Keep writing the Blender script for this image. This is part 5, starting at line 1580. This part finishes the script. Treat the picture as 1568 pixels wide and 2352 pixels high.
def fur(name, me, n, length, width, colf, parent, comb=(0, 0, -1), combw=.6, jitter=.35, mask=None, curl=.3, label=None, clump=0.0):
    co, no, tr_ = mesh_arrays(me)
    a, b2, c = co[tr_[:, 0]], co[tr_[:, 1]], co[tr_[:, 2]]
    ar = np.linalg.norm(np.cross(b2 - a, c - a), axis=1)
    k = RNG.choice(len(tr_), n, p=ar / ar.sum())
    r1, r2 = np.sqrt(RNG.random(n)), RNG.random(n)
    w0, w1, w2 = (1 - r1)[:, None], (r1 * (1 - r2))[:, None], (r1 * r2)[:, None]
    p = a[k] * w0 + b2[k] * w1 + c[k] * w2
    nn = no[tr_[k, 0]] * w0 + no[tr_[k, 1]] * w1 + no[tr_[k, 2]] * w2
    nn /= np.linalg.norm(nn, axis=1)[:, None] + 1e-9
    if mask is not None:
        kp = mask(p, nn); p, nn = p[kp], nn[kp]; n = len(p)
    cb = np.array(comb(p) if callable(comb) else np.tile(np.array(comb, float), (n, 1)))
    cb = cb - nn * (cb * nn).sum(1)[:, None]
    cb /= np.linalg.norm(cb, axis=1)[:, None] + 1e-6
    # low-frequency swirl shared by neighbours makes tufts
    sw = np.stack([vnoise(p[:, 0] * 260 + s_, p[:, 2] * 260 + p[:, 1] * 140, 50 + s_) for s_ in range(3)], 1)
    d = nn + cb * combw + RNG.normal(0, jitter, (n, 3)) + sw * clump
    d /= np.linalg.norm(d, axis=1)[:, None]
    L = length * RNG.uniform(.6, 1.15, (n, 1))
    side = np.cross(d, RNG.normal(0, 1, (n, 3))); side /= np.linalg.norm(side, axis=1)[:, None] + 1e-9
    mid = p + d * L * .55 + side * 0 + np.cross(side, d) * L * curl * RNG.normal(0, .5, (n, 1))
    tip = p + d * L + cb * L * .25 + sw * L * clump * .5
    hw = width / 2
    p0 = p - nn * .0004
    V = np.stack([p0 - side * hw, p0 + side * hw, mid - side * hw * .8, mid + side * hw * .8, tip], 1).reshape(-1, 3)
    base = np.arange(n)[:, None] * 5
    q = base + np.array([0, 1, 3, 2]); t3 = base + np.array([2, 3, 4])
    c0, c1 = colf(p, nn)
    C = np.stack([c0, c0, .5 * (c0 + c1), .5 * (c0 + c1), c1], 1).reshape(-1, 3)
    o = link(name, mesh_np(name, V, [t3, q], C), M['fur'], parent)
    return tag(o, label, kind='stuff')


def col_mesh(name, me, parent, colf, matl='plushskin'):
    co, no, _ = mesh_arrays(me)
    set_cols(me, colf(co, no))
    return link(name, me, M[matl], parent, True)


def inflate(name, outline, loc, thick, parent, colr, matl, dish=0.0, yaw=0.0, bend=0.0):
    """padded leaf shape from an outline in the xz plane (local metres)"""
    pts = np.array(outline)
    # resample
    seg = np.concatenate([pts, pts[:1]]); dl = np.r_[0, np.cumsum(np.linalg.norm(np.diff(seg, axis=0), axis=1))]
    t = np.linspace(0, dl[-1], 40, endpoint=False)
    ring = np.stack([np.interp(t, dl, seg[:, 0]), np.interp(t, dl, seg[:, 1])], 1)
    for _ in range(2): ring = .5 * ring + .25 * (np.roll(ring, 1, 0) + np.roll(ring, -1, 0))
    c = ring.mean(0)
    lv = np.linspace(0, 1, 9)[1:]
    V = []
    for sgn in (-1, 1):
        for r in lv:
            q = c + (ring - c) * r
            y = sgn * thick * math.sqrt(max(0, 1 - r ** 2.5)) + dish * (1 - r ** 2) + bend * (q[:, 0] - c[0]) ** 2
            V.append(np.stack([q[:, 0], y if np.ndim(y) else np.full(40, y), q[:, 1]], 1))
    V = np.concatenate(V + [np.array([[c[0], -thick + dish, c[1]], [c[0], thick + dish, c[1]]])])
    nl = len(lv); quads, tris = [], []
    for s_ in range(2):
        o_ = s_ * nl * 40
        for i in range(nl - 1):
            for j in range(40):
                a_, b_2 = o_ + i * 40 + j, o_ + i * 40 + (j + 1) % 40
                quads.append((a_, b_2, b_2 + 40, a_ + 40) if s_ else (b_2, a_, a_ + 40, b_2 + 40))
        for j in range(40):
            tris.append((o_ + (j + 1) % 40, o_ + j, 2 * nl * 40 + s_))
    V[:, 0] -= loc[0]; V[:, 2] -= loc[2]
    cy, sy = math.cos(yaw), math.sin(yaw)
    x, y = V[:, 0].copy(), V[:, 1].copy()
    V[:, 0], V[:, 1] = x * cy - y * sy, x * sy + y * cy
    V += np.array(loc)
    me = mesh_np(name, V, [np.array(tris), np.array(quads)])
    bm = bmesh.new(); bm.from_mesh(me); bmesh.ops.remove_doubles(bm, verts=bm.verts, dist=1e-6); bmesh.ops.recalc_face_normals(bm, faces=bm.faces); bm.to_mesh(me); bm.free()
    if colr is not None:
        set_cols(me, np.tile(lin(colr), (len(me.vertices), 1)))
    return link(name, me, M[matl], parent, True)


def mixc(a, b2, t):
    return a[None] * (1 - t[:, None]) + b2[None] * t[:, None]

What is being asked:
Print the listing above in its entirety, with every line exact.

Answer:
Keep writing the Blender script for this image. This is part 5, starting at line 1580. This part finishes the script. Treat the picture as 1568 pixels wide and 2352 pixels high.
def fur(name, me, n, length, width, colf, parent, comb=(0, 0, -1), combw=.6, jitter=.35, mask=None, curl=.3, label=None, clump=0.0):
    co, no, tr_ = mesh_arrays(me)
    a, b2, c = co[tr_[:, 0]], co[tr_[:, 1]], co[tr_[:, 2]]
    ar = np.linalg.norm(np.cross(b2 - a, c - a), axis=1)
    k = RNG.choice(len(tr_), n, p=ar / ar.sum())
    r1, r2 = np.sqrt(RNG.random(n)), RNG.random(n)
    w0, w1, w2 = (1 - r1)[:, None], (r1 * (1 - r2))[:, None], (r1 * r2)[:, None]
    p = a[k] * w0 + b2[k] * w1 + c[k] * w2
    nn = no[tr_[k, 0]] * w0 + no[tr_[k, 1]] * w1 + no[tr_[k, 2]] * w2
    nn /= np.linalg.norm(nn, axis=1)[:, None] + 1e-9
    if mask is not None:
        kp = mask(p, nn); p, nn = p[kp], nn[kp]; n = len(p)
    cb = np.array(comb(p) if callable(comb) else np.tile(np.array(comb, float), (n, 1)))
    cb = cb - nn * (cb * nn).sum(1)[:, None]
    cb /= np.linalg.norm(cb, axis=1)[:, None] + 1e-6
    # low-frequency swirl shared by neighbours makes tufts
    sw = np.stack([vnoise(p[:, 0] * 260 + s_, p[:, 2] * 260 + p[:, 1] * 140, 50 + s_) for s_ in range(3)], 1)
    d = nn + cb * combw + RNG.normal(0, jitter, (n, 3)) + sw * clump
    d /= np.linalg.norm(d, axis=1)[:, None]
    L = length * RNG.uniform(.6, 1.15, (n, 1))
    side = np.cross(d, RNG.normal(0, 1, (n, 3))); side /= np.linalg.norm(side, axis=1)[:, None] + 1e-9
    mid = p + d * L * .55 + side * 0 + np.cross(side, d) * L * curl * RNG.normal(0, .5, (n, 1))
    tip = p + d * L + cb * L * .25 + sw * L * clump * .5
    hw = width / 2
    p0 = p - nn * .0004
    V = np.stack([p0 - side * hw, p0 + side * hw, mid - side * hw * .8, mid + side * hw * .8, tip], 1).reshape(-1, 3)
    base = np.arange(n)[:, None] * 5
    q = base + np.array([0, 1, 3, 2]); t3 = base + np.array([2, 3, 4])
    c0, c1 = colf(p, nn)
    C = np.stack([c0, c0, .5 * (c0 + c1), .5 * (c0 + c1), c1], 1).reshape(-1, 3)
    o = link(name, mesh_np(name, V, [t3, q], C), M['fur'], parent)
    return tag(o, label, kind='stuff')


def col_mesh(name, me, parent, colf, matl='plushskin'):
    co, no, _ = mesh_arrays(me)
    set_cols(me, colf(co, no))
    return link(name, me, M[matl], parent, True)


def inflate(name, outline, loc, thick, parent, colr, matl, dish=0.0, yaw=0.0, bend=0.0):
    """padded leaf shape from an outline in the xz plane (local metres)"""
    pts = np.array(outline)
    # resample
    seg = np.concatenate([pts, pts[:1]]); dl = np.r_[0, np.cumsum(np.linalg.norm(np.diff(seg, axis=0), axis=1))]
    t = np.linspace(0, dl[-1], 40, endpoint=False)
    ring = np.stack([np.interp(t, dl, seg[:, 0]), np.interp(t, dl, seg[:, 1])], 1)
    for _ in range(2): ring = .5 * ring + .25 * (np.roll(ring, 1, 0) + np.roll(ring, -1, 0))
    c = ring.mean(0)
    lv = np.linspace(0, 1, 9)[1:]
    V = []
    for sgn in (-1, 1):
        for r in lv:
            q = c + (ring - c) * r
            y = sgn * thick * math.sqrt(max(0, 1 - r ** 2.5)) + dish * (1 - r ** 2) + bend * (q[:, 0] - c[0]) ** 2
            V.append(np.stack([q[:, 0], y if np.ndim(y) else np.full(40, y), q[:, 1]], 1))
    V = np.concatenate(V + [np.array([[c[0], -thick + dish, c[1]], [c[0], thick + dish, c[1]]])])
    nl = len(lv); quads, tris = [], []
    for s_ in range(2):
        o_ = s_ * nl * 40
        for i in range(nl - 1):
            for j in range(40):
                a_, b_2 = o_ + i * 40 + j, o_ + i * 40 + (j + 1) % 40
                quads.append((a_, b_2, b_2 + 40, a_ + 40) if s_ else (b_2, a_, a_ + 40, b_2 + 40))
        for j in range(40):
            tris.append((o_ + (j + 1) % 40, o_ + j, 2 * nl * 40 + s_))
    V[:, 0] -= loc[0]; V[:, 2] -= loc[2]
    cy, sy = math.cos(yaw), math.sin(yaw)
    x, y = V[:, 0].copy(), V[:, 1].copy()
    V[:, 0], V[:, 1] = x * cy - y * sy, x * sy + y * cy
    V += np.array(loc)
    me = mesh_np(name, V, [np.array(tris), np.array(quads)])
    bm = bmesh.new(); bm.from_mesh(me); bmesh.ops.remove_doubles(bm, verts=bm.verts, dist=1e-6); bmesh.ops.recalc_face_normals(bm, faces=bm.faces); bm.to_mesh(me); bm.free()
    if colr is not None:
        set_cols(me, np.tile(lin(colr), (len(me.vertices), 1)))
    return link(name, me, M[matl], parent, True)


def mixc(a, b2, t):
    return a[None] * (1 - t[:, None]) + b2[None] * t[:, None]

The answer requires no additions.